Soru – Öykü nasıl olsun?
Yanıt – Cücelerle ilgili olsun.
Soru – Öyküde kaç cüce olsun?
Yanıt – İki 
Soru – Cüceler nereye gidiyor olsunlar? 
Yanıt – Devin yanına vb. 

 

Oluşan bu kanavayı bir eğlence aracına dönüştüren lider, salonda bulunan ana-babalardan da birlikte bir form oluşturmalarını ve çocuklar onlara elleriyle ya da ayaklarıyla dokunduklarında ses çıkarmalarını istedi. Çocuklar da ayakkabılarını çıkararak, başka ana-babaların yardımıyla tırmanma aleti şeklinde oluşturulan formun (yetişkinlerin) üzerlerinde yürüdüler. Bu yürüme sırasında çok hoş sesler çıktı. 

 

Nickel 26 Nisan 1989, Çarşamba günü düzenlenen özel bir toplantıda şu bilgileri verdi. “Kuram yardımcıdır, uygulamayı sırtında taşımalıdır. Kuram incelemek, analiz etmektir. İyi tiyatro yapmak için oyuncunun ve seyircinin incelenmesi gerekir. Oyunun sergileneceği sahne oyunu etkiler ve hatta belirler. Kendinize sormalısınız; “Bu oyunla seyirciye ne verilecek. Nasıl verilecek.” 

 

Bunları vermek için hangi araçlar gerekiyor. Oyun evrensel olmalı. Oyunun bir stili olmalı. Oyun seyirciyi gerçekten ağlatan, gerçekten güldüren olmalı. Özgün olmalı. Çocuk büyümek demektir. Zorla eğitim olmaz.

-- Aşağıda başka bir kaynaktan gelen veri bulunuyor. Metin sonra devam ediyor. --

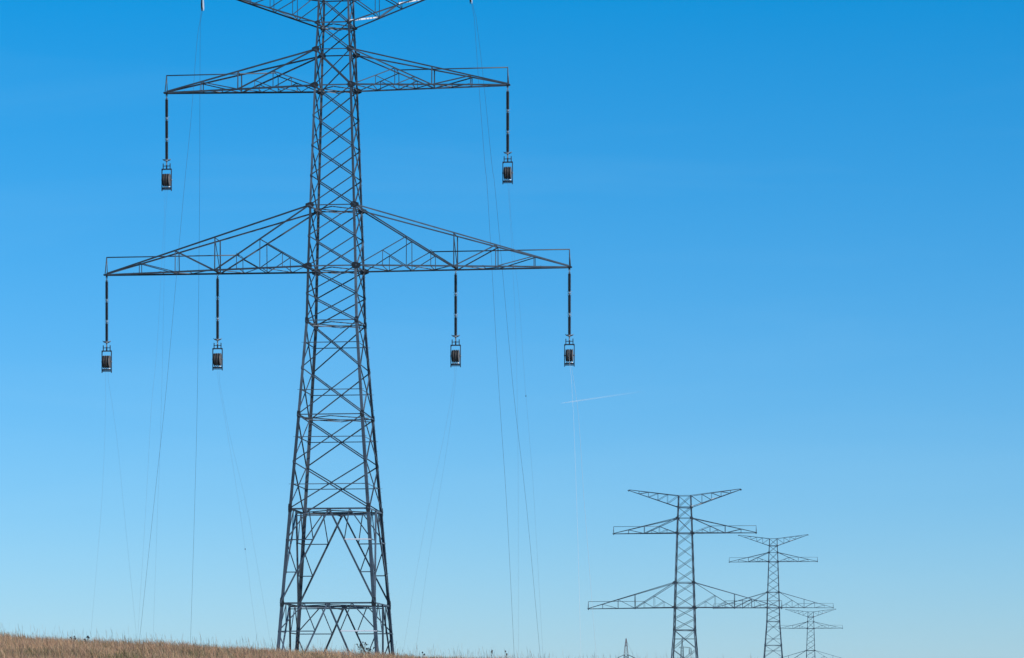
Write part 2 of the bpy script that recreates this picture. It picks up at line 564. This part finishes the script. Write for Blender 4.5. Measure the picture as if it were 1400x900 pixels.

Çocuğun gelişim evreleri şöyledir.

 

Çocuk - Ana rahmi - Aile - Çevre 

 

1. Evre: Ana rahmi (1–2 cm). 
2. Evre: Ana kucağı (50 cm). 
3. Evre: Aile (Birkaç metre)
4. Evre: Anaokulu, sokak 
5. Evre: Okul
6. Evre: Şehir (10 yaş) 

 

Oyunun gelişim evreleri de şöyledir.

 

Oyun - Malzeme - Seyirci - Dünya

 

Çocuğun konuşma gelişimi 

 

a. Gülümseme
b. Anlamsız sesler, sözcükler 
c. Konuşma 
d. Lisan öğrenimi 

 

Yedi yaşındaki bir çocuğu teatral açıdan incelendiğinde iki temel soru sorulmalıdır.

 

1. Geçmişinde neler oldu.
2. Geleceğinde neler olacak. 

 

Aynı şekilde oyun izlemeye gelen bir çocuk da incelenmelidir. Aile ilişkisi, ona anlatılanlar, anlatılmayanlar. Çocuklar yaşadıkları deneyimleri başka çocuklara ya da yetişkinlere aktarmaktan mutluluk duyarlar. Kardeşi olan bir çocuğun, kardeşini kıskanmasının nedeni annesinin onu değil de, kardeşini kucağına almasıdır. Çözüm çocuğa davranış özgürlüğü vermektir. Bu kucağa alınmak ya da babası gibi (şakacıktan) tıraş olmak olabilir. 

 

Oyun için seçeceğimiz konu sıradan olmamalıdır. Konu iyi ve evrensel olmalıdır. Tiyatro salt kendimiz için değildir. Aslolan iletişimdir. Bir oyunda oyuncu kendisi ve rolü olmak üzere iki durumdadır. Oyuncu oyunda kendisi gibi davranmak isteyebilir (gülmek gibi). Bunu rolüne uydurmalıdır. Oyuncu rolüne sürekli şunları sormalıdır. 

 

Ne? 
Kim? 
Nasıl?
 

Yine rol merkezde evreler dışarıda. Son halka dünya. Hamlet‟in oyundaki davranışında, bebekken annesinin ona nasıl davrandığına kadar sorular sorulmalıdır. Neredeyim? Ortam nasıl? Nereden? Nereye? Soruların yanıtları birbirlerine bağlandığında ortaya rol çıkar. Yaşamdaki çelişkiler rolde de olabilir. Sorulardan alınan yanıtlar çelişkileri ortaya çıkarabilir. Rolü inceleme yaratıcı ve kişiseldir. Yaşamdaki deneyimler role yansır. Örneğin annenizi seviyorsanız rolde de sevmek istersiniz. 

 

Nickel‟in aktardıklarından da anlaşılacağı gibi bir kez daha görüldü ki, drama disiplini ancak iyi bir tiyatro birikimi ve deneyimi ile olanaklıdır. Sonuç olarak seminer oldukça başarılıydı. Tüm emeği geçenlere bir kez daha teşekkürler.